Are marginalized two-part models superior to non-marginalized two-part models for count data with excess zeroes? Estimation of marginal effects, model misspecification, and model selection

Abstract

The marginalized two-part models, including the marginalized zero-inflated Poisson and negative binomial models, have been proposed in the literature for modelling cross-sectional healthcare utilization count data with excess zeroes and overdispersion. The motivation for these proposals was to directly capture the overall marginal effects and to avoid post-modelling effect calculations that are needed for the non-marginalized conventional two-part models. However, are marginalized two-part models superior to non-marginalized two-part models because of their structural property? Is it true that the marginalized two-part models can provide direct marginal inference? This article aims to answer these questions through a comprehensive investigation. We first summarize the existing non-marginalized and marginalized two-part models and then develop marginalized hurdle Poisson and negative binomial models for cross-sectional count data with abundant zero counts. Our interest in the investigation lies particularly in the (average) marginal effect and (average) incremental effect and the comparison of these effects. The estimators of these effects are presented, and variance estimators are derived by using delta methods and Taylor series approximations.
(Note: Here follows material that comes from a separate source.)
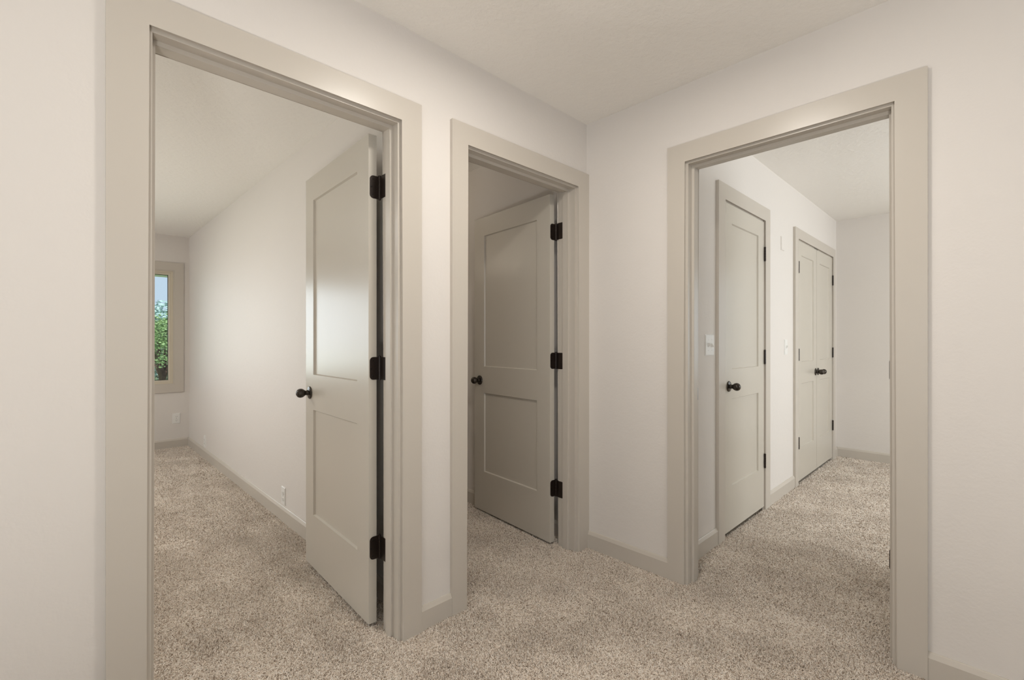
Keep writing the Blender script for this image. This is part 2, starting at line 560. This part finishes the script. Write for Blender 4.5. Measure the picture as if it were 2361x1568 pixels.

Though the marginalized models attract attention because of the alleged convenience of direct marginal inference, we provide evidence for the impact of model misspecification of the marginalized models over the conventional models, and provide evidence for the importance of goodness-of-fit evaluation and model selection in differentiating between the marginalized and non-marginalized models. An empirical analysis of the German Socioeconomic Panel data is presented.